Aren't they also trying to get rid of the dollar?

I see more complex issues behind this...

I think people should be allowed to set their own premiums and the state should pay the people how much they ask for their gold :D
 
The Indian Government has had an import duty on gold at 6%, (then 8%,then yesterday 10%!!), so the locals would want to recoup their 6% so I think the Banks will have to offer at least spot+6% to make the deal work.
Less gold imported = less jewellery manufactured, = less employment, = less export dollars.
Net benefit probably zero.
 
Indians are the world's biggest private hoarders of gold precisely because of what their government is now doing.

Their inherited cultural history (passed down through families, generation to generation, by word of mouth) is stronger than any short term government edict.

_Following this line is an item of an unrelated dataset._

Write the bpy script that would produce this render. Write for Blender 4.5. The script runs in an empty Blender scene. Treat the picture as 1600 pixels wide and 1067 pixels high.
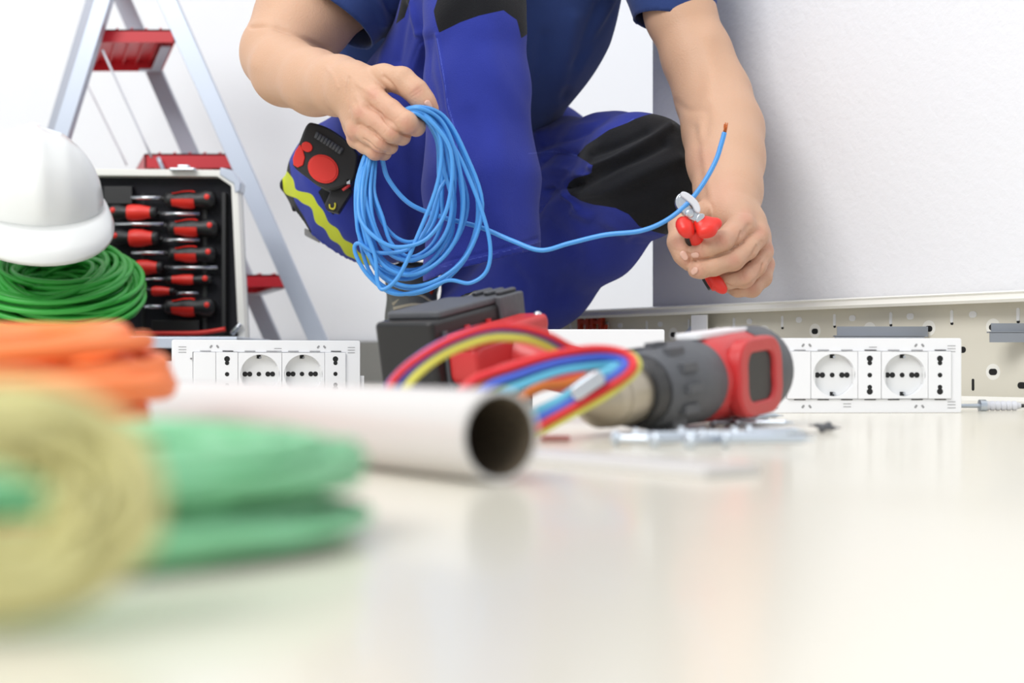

They will not relinquish their wealth.
 
#15,


Agree 100% (as in #2)

(I wonder if the Indian Constitution has a Section 51 (xxxi)?




OC
 
So, I've been wondering what sent the Indian Rupee into a slide. There wasn't a clear story or issue I could put my finger onto the cause of this slide, other than the Indian Govt. was limiting Gold imports to address the worsening balance of payments.

But it seems from this zero hedge article, that it was the gold trade itself that caused the current account imbalance. "$53.6 Billion of gold was imported by India last year." For a country that pretty much consumes most of what it makes, that would surely create a trade imbalance.

http://www.zerohedge.com/news/2013-09-01/indias-holy-mary-converting-sacred-temple-gold-dollars

But thumbs up to the Indian people for taking control of their lives. They obviously knew what the Govt. was doing (inflating the currency pool) and started exiting the Rupee and into real money.